Saturday, October 24, 2009

Outsourcing and engineering degrees

Duke University (PDF link) has a report on outsourcing. The main message is that production of engineering degrees in China and India are not as high as some statistics suggest, and that in fact US produces more 4-year engineering degrees than India, and outpaces both India and China on per capita basis.Number of Bachelors Degrees: 137,437 in the U.S.; 112,000 in India; 351,537 in China. They note further that one third of research production, measured in things such as academic papers, patents, etc. is in the United States. We still lead the world, despite signs of rise in India and China. What we are outsourcing tends to be the 'transactional engineering' that is of lower value-added and not the dynamic and innovative stuff.

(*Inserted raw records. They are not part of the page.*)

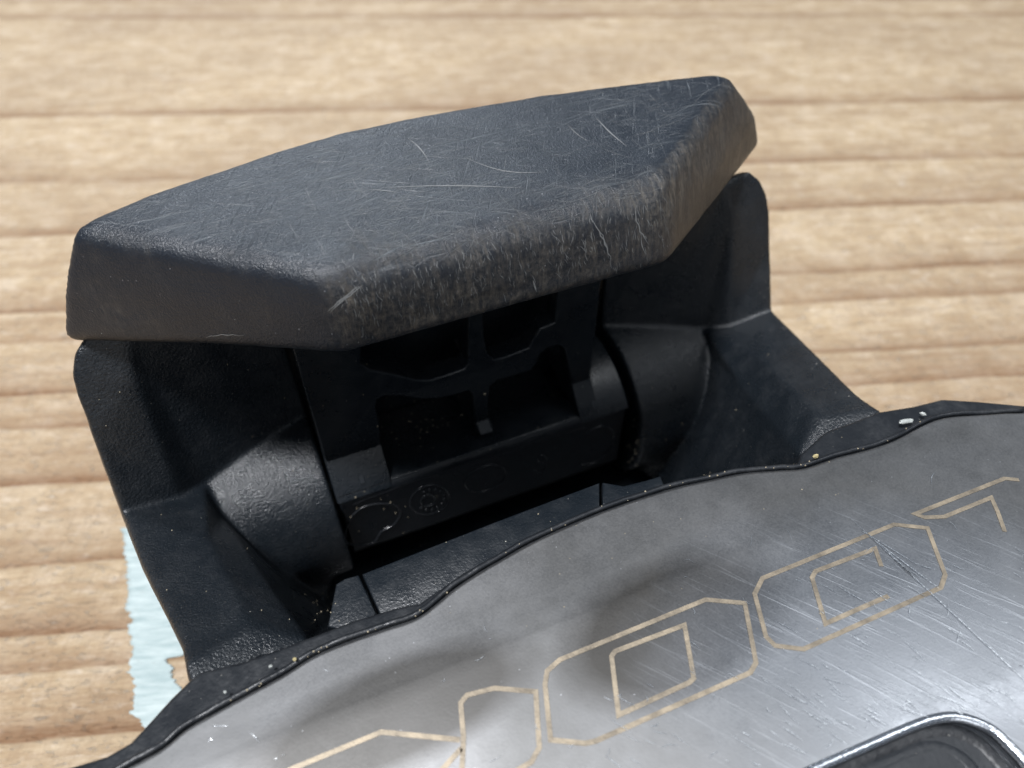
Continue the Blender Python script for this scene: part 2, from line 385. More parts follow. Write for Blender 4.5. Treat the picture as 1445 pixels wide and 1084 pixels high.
# pale blue paint mark: a thin sheet that follows the grain, ragged along the fibres
le = [(172, 745), (176, 775), (181, 810), (177, 845), (186, 885), (183, 930), (186, 975), (190, 1010), (206, 1030), (215, 1040)]
re = [(330, 745), (330, 780), (330, 830), (330, 880), (300, 915), (240, 929), (246, 955), (254, 975), (246, 1000), (222, 1035), (218, 1040)]
LE = np.array([WW(*q)[:2] for q in le]); RE = np.array([WW(*q)[:2] for q in re])
y0, y1 = LE[:, 1].min(), LE[:, 1].max(); rows = np.arange(y0, y1, .012); V = []; F = []
def edge_at(E, y): o = np.argsort(E[:, 1]); return np.interp(y, E[o, 1], E[o, 0])
jl = jr = 0
for y in rows:
    jl = .72 * jl + random.gauss(0, .018); jr = .72 * jr + random.gauss(0, .018)
    a = edge_at(LE, y) + jl; b_ = edge_at(RE, y) + jr; b_ = max(b_, a + .01)
    for t in np.linspace(0, 1, 14):
        x = a + (b_ - a) * t; V.append((x * CM, y * CM, (wood_z(x, y) + .012) * CM))
for j in range(len(rows) - 1):
    for i in range(13): F.append((j * 14 + i, j * 14 + i + 1, (j + 1) * 14 + i + 1, (j + 1) * 14 + i))
pm = mesh_obj('paint_mark', V, F, MAT_PAINT, local=False)
pm['label'] = 'pale blue paint mark with ragged edges on the wood left of the pedal'; pm['category'] = 'paint mark'
sm = pm.modifiers.new('thick', 'SOLIDIFY'); sm.thickness = .008 * CM; sm.offset = -1

# ------------------------------------------------------------------ pedal housing (two mirrored wings)
PZ = 0.65
nrm_t = np.array([.85, -.45, -.27]); d_t = 1.90                     # plane of the triangular web beside the barrel
def IP(px, py):
    d = ray(px, py); return O0 + d * ((d_t - nrm_t @ O0) / (nrm_t @ d))
def ridge_x(a):
    return float(np.interp(a, [-60, -30, -3, 28, 51, 62, 95], [3.80, 3.92, 4.10, 4.34, 4.52, 4.60, 4.60]))
def WP(px, py, off=0.0):                            # pixel ray on the slightly twisted wing wall
    d = ray(px, py); lo, hi = 2.0, 14.0
    def g(t):
        p = O0 + d * t; k = (p[2] + .27) / 1.72
        yb_ = 5.50 - .47 * (p[0] - 3.49); yt = 5.62 - .14 * (p[0] - 3.49)
        return p[1] + off - (yb_ * (1 - k) + yt * k)
    for _ in range(40):
        m_ = (lo + hi) / 2
        if g(m_) < 0: lo = m_
        else: hi = m_
    return O0 + d * lo
def wing_mesh():
    V = []; F = []; key = {}
    def vid(p):
        k = tuple(np.round(p, 4))
        if k not in key: key[k] = len(V); V.append(tuple(p))
        return key[k]
    def face(*ps): F.append(tuple(vid(p) for p in ps))
    # barrel housing
    nt_, ns_ = 14, 26; G = []
    for i in range(ns_ + 1):
        row = []
        for j in range(nt_ + 1):
            t = j / nt_; af = 100 - 27 * t; a_ = af + (-58 - af) * (i / ns_); x = 3.49 + (ridge_x(a_) - 3.49) * t
            p = np.array([x, CY - CR * math.cos(math.radians(a_)), CZ + CR * math.sin(math.radians(a_))])
            if a_ < -3:
                e = IP(np.interp(a_, [-58, -30, -3], [925, 946, 966]), np.interp(a_, [-58, -30, -3], [680, 646, 619])); p = p + (e - np.array([ridge_x(a_), CY - CR * math.cos(math.radians(a_)), CZ + CR * math.sin(math.radians(a_))])) * t**3
            row.append(tuple(p))
        G.append(row)
    for i in range(ns_):
        for j in range(nt_): face(G[i][j], G[i][j + 1], G[i + 1][j + 1], G[i + 1][j])
    foot = G[0]; ridge = [G[i][nt_] for i in range(ns_ + 1)]
    # wall
    T0 = (3.49, 5.64, 1.47)
    rim_ = [WP(1058, 242), WP(1074, 256), WP(1083, 276), WP(1086, 298), WP(1087, 345), WP(1088, 390), WP(1089, 438)]
    inn = [WP(1024, 264, .05), WP(1034, 300, .075), WP(1060, 328, .04)]
    f1 = WP(1029, 461)
    face(rim_[0], rim_[1], inn[0]); face(rim_[1], rim_[2], inn[1], inn[0]); face(rim_[2], rim_[3], inn[2], inn[1]); face(rim_[3], rim_[4], inn[2])
    wt = WP(960, 268)
    face(T0, wt, foot[7], foot[4], foot[0]); face(wt, inn[0], inn[1], foot[nt_], foot[10], foot[7])
    for q in range(0, 3): pass
    face(inn[1], inn[2], f1, foot[nt_]); face(inn[2], rim_[4], rim_[5], rim_[6], f1); face(wt, rim_[0], inn[0])
    # strip, facet, web
    k = 6; so_ = [rim_[6], U(1135, 483, .17), U(1180, 528, .36), U(1213, 560, .49), U(1240, 578, .58)]
    si = [f1, U(1072, 505, .11), U(1115, 547, .31), U(1146, 577, .43), U(1160, 591, .47)]
    for i in range(4): face(so_[i], so_[i + 1], si[i + 1], si[i])
    ap = ridge[5]
    fo = [foot[nt_], U(1044, 541, -.10), U(1081, 586, .09), U(1110, 620, .26), U(1129, 641, .36)]
    face(si[0], si[1], fo[1], ridge[4], foot[nt_])
    for i in range(1, 4): face(si[i], si[i + 1], fo[i + 1], fo[i])
    # web fan between ridge and facet foot
    rr_ = ridge[4:]; m_ = len(rr_)
    bott = [IP(1000, 672), IP(935, 686)]
    cpt = .35 * np.array(fo[2]) + .35 * np.array(ridge[14]) + .3 * IP(1020, 640)
    loop = rr_ + bott[::-1] + fo[:0:-1]
    for i in range(len(loop)): face(loop[i], loop[(i + 1) % len(loop)], cpt)
    # tuck the front edge under the rim
    def dn(p, y=2.35, z=-.12): return (p[0], min(p[1], y), p[2] + z)
    def ex(p, q, k=.30):
        d_ = np.array(p) - np.array(q); d_ /= np.linalg.norm(d_); return tuple(np.array(p) + d_ * k * .8)
    e0, e1, e2 = ex(so_[4], so_[3]), ex(si[4], si[2]), ex(fo[4], fo[2])
    e1 = (e1[0], e1[1], e1[2] - .09); e0 = (e0[0], e0[1], e0[2] - .10); e2 = (e2[0], e2[1], e2[2] - .12)
    face(so_[4], e0, e1, si[4]); face(si[4], e1, e2, fo[4]); face(fo[4], e2, dn(bott[0], 2.35, -.1), bott[0]); face(bott[0], dn(bott[0], 2.35, -.1), dn(bott[1], 2.6, -.3), bott[1])
    # flange that thickens the outer edge
    return V, F
def build_wing(sign):
    V, F = wing_mesh()
    if sign < 0: V = [(3.5 - p[0] + .035 * max(0, min(1, (p[2] + .2) / 1.2)) * max(0, min(1, (p[0] - 3.6))), p[1], p[2]) for p in V]
    me = bpy.data.meshes.new('housing_wing'); me.from_pydata([L(v) for v in V], [], F)
    bm = bmesh.new(); bm.from_mesh(me); bmesh.ops.remove_doubles(bm, verts=bm.verts, dist=2e-5); bmesh.ops.recalc_face_normals(bm, faces=bm.faces)
    bm.faces.ensure_lookup_table()
    up = sum(f.normal.z * f.calc_area() for f in bm.faces)
    if up < 0: bmesh.ops.reverse_faces(bm, faces=bm.faces)
    bm.to_mesh(me); bm.free()
    o = bpy.data.objects.new('housing_wing', me); C.objects.link(o); o.parent = root
    so = o.modifiers.new('solid', 'SOLIDIFY'); so.thickness = .15 * CM; so.offset = -.9
    rm = o.modifiers.new('remesh', 'REMESH'); rm.mode = 'VOXEL'; rm.voxel_size = .018 * CM; rm.use_smooth_shade = True
    sm = o.modifiers.new('smooth', 'SMOOTH'); sm.iterations = 30 if sign < 0 else 18; sm.factor = .5
    bake(o); o.data.materials.clear(); o.data.materials.append(MAT_HOUSE); o.data.shade_smooth()
    return o
hl = build_wing(-1); hr = build_wing(1)

# end discs of the two barrel housings and the dark cavity behind the hinge
def cyl_x(x0, x1, r, a0=0, a1=360, n=64, cy=CY, cz=CZ, ends=True, seg=1):
    V = []; F = []; full = abs(a1 - a0) >= 360; m_ = n if full else n + 1
    for s in range(seg + 1):
        x = x0 + (x1 - x0) * s / seg
        for k in range(m_):
            a = math.radians(a0 + (a1 - a0) * k / n); V.append((x, cy - r * math.cos(a), cz + r * math.sin(a)))
    for s in range(seg):
        for k in range(m_ if full else m_ - 1):
            k2 = (k + 1) % m_; F.append((s * m_ + k, s * m_ + k2, (s + 1) * m_ + k2, (s + 1) * m_ + k))
    if ends:
        F.append(tuple(range(m_))); F.append(tuple(seg * m_ + k for k in range(m_))[::-1])
    return V, F
def join(parts):
    V = []; F = []
    for v, f in parts:
        n = len(V); V += list(v); F += [tuple(i + n for i in q) for q in f]
    return V, F
def box(x0, x1, y0, y1, z0, z1):
    V = [(x, y, z) for z in (z0, z1) for x, y in ((x0, y0), (x1, y0), (x1, y1), (x0, y1))]
    return V, [(0, 3, 2, 1), (4, 5, 6, 7), (0, 1, 5, 4), (1, 2, 6, 5), (2, 3, 7, 6), (3, 0, 4, 7)]
def bevel(o, wdt, seg=3, ang=35):
    b = o.modifiers.new('bevel', 'BEVEL'); b.width = wdt * CM; b.segments = seg; b.limit_method = 'ANGLE'; b.angle_limit = math.radians(ang); b.harden_normals = False
    return o
core_ = join([cyl_x(-.6, .0, .88), cyl_x(3.5, 4.1, .88), cyl_x(-.6, 4.1, .42), box(-.3, 3.8, 5.78, 5.95, -2.5, 1.40), box(-.6, 4.1, 2.9, 5.9, -2.5, -2.3), box(.1, 3.3, 2.9, 3.05, -2.4, -.3), cyl_x(-.3, -.01, .96), cyl_x(3.51, 3.8, .96), box(-.55, -.4, 2.9, 5.9, -2.4, -2.0), box(3.9, 4.05, 2.9, 5.9, -2.4, -2.0)])
o = mesh_obj('hinge_housing', *core_, MAT_BRK, root, angle=40)

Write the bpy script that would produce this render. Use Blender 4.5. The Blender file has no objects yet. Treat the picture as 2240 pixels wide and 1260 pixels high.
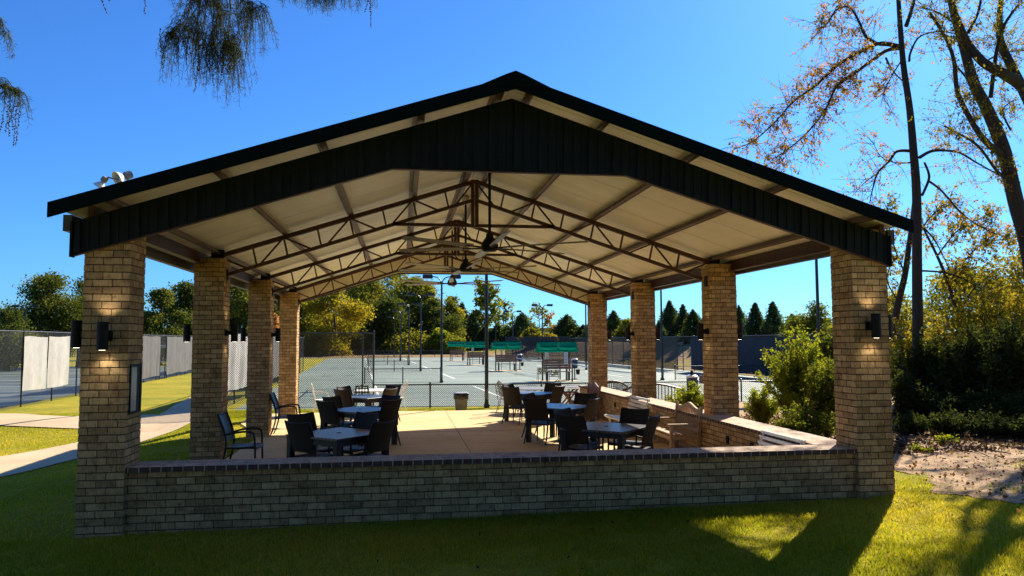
import bpy, math, random
import numpy as np
from mathutils import Vector, Matrix
random.seed(7); RNG = np.random.default_rng(7)
R = math.radians
scene = bpy.context.scene
COL = scene.collection

# ------------------------------------------------------------------ materials
def new_mat(name):
    m = bpy.data.materials.new(name); m.use_nodes = True
    nt = m.node_tree; nt.nodes.clear()
    out = nt.nodes.new('ShaderNodeOutputMaterial')
    return m, nt, out
def N(nt, t, **kw):
    n = nt.nodes.new(t)
    for k, v in kw.items(): setattr(n, k, v)
    return n
def ramp(nt, fac, stops):
    r = N(nt, 'ShaderNodeValToRGB')
    els = r.color_ramp.elements
    while len(els) < len(stops): els.new(0.5)
    for e, (p, c) in zip(els, stops):
        e.position = p; e.color = (*c, 1)
    nt.links.new(fac, r.inputs[0]); return r.outputs[0]
def coords(nt, kind='Object', scale=(1, 1, 1)):
    tc = N(nt, 'ShaderNodeTexCoord'); mp = N(nt, 'ShaderNodeMapping')
    mp.inputs['Scale'].default_value = scale
    nt.links.new(tc.outputs[kind], mp.inputs[0]); return mp.outputs[0]
def noise(nt, vec, scale, detail=4, rough=.55):
    n = N(nt, 'ShaderNodeTexNoise'); n.inputs['Scale'].default_value = scale
    n.inputs['Detail'].default_value = detail; n.inputs['Roughness'].default_value = rough
    nt.links.new(vec, n.inputs['Vector']); return n.outputs[0]
def mixc(nt, fac, a, b, mode='MIX'):
    m = N(nt, 'ShaderNodeMix', data_type='RGBA', blend_type=mode)
    for i, v in ((0, fac), (6, a), (7, b)):
        if isinstance(v, (int, float)): m.inputs[i].default_value = v
        elif isinstance(v, tuple): m.inputs[i].default_value = (*v, 1)
        else: nt.links.new(v, m.inputs[i])
    return m.outputs[2]
def bsdf(nt, out, col, rough=.6, metal=0, bump=None, bstr=.3, bdist=.01, spec=.5):
    b = N(nt, 'ShaderNodeBsdfPrincipled')
    if isinstance(col, tuple): b.inputs['Base Color'].default_value = (*col, 1)
    else: nt.links.new(col, b.inputs['Base Color'])
    if isinstance(rough, (int, float)): b.inputs['Roughness'].default_value = rough
    else: nt.links.new(rough, b.inputs['Roughness'])
    b.inputs['Metallic'].default_value = metal
    b.inputs['Specular IOR Level'].default_value = spec
    if bump is not None:
        bp = N(nt, 'ShaderNodeBump'); bp.inputs['Strength'].default_value = bstr; bp.inputs['Distance'].default_value = bdist
        nt.links.new(bump, bp.inputs['Height']); nt.links.new(bp.outputs[0], b.inputs['Normal'])
    nt.links.new(b.outputs[0], out.inputs[0]); return b
def plain(name, col, rough=.6, metal=0, var=.25, scale=6, bump=.15, coord='Object', stretch=(1, 1, 1), spec=.5):
    m, nt, out = new_mat(name)
    v = coords(nt, coord, stretch); n = noise(nt, v, scale, 6, .6)
    lo = tuple(c * (1 - var) for c in col); hi = tuple(min(1, c * (1 + var)) for c in col)
    c = ramp(nt, n, [(.3, lo), (.7, hi)])
    bsdf(nt, out, c, rough, metal, n, bump, .01, spec); return m
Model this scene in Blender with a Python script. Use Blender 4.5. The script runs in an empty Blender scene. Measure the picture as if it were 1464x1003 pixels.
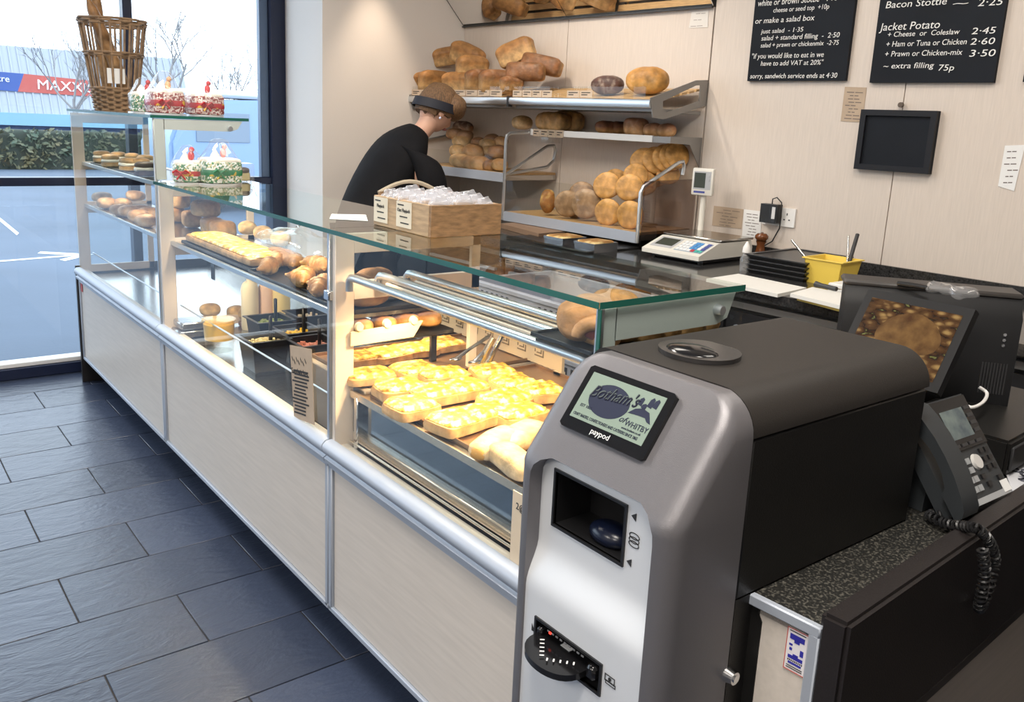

Quality is more important than quality (PDF):
According to a 2005 McKinsey and Company Global Institute labor study, only about 10 percent of China’s engineers, and 25 percent of India’s, can compete in the global market. That report found that a higher percentage of engineers in low-wage nations like Poland, Hungary, the Czech Republic, and Malaysia, than in China and India, are competitive in the global job market.
Can we relax then? Not really. Doing better than China on a per capita basis is hardly cause for celebration. Would we accept a standard of living just a bit above China's level?

Here is the real problem - Most American College degrees do not match the work anymore:
"I hate to say we don't have the world's best universities. We may have the best minds, the best liberal arts education. The problem is it doesn't match the work anymore." (That is to say, not enough students are getting science and math degrees.)